Sharing Code with the Perl Community

I have been writing Perl for about two years now, and it has become one of my most useful tools. When I need to solve a problem quickly on the web, Perl is usually what I reach for. It is practical, it is fast to write, and there is an enormous community of people sharing their work.

That community is one of the things I like most about Perl. The Comprehensive Perl Archive Network, CPAN, is a collection of reusable Perl code that anyone can contribute to and anyone can use. If you need to do something with text, or files, or network connections, chances are somebody has already written a module for it and put it on CPAN. You install it, use it, and move on to the interesting part of your problem.

I recently registered as an author on CPAN under the ID BETUL. I have been sharing code in smaller ways for a while now. Last year I wrote a Perl script that determines the dimensions of a GIF image file, which I posted to a technical forum because I figured other people building web pages would need the same thing. I use Perl regularly at work at Philadelphia Newspapers for automating publishing tasks and building tools for the web sites. A lot of what I write there is specific to our systems, but some of it is general enough that other people could use it.

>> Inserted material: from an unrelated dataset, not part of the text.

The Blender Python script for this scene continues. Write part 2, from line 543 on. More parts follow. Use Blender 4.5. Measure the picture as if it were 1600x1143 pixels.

The idea behind CPAN is simple: if you solve a problem, share the solution. Do not make the next person solve it again from scratch. This is the same idea behind a lot of what happens on Usenet and the web. People post their code, other people improve it, and everybody benefits. I have used other people’s freely shared code to build things I could not have built alone, and I want to contribute back.

What I find interesting about this approach is that it works without anyone being in charge. Nobody tells you to share your code. There is no company managing CPAN. It is just a convention that Perl programmers have adopted because it makes sense. You write something useful, you upload it, and it becomes available to anyone in the world who needs it. The network handles distribution. The community handles quality through use and feedback.

I think this way of building software is going to become more common. The web makes it easy to share code across distances that would have made collaboration impossible a few years ago. I can write something in Philadelphia and someone in London or Bangalore can be using it the same day. That was not true when I started programming.

For now, I am focused on getting better at writing code that is clean enough and general enough to be useful to others. It is a different discipline than writing code that just needs to work for your own project. When you write for yourself, you can cut corners because you know the context. When you write for strangers, you have to think about what they do not know. That is a useful exercise even when the code never leaves your own machine.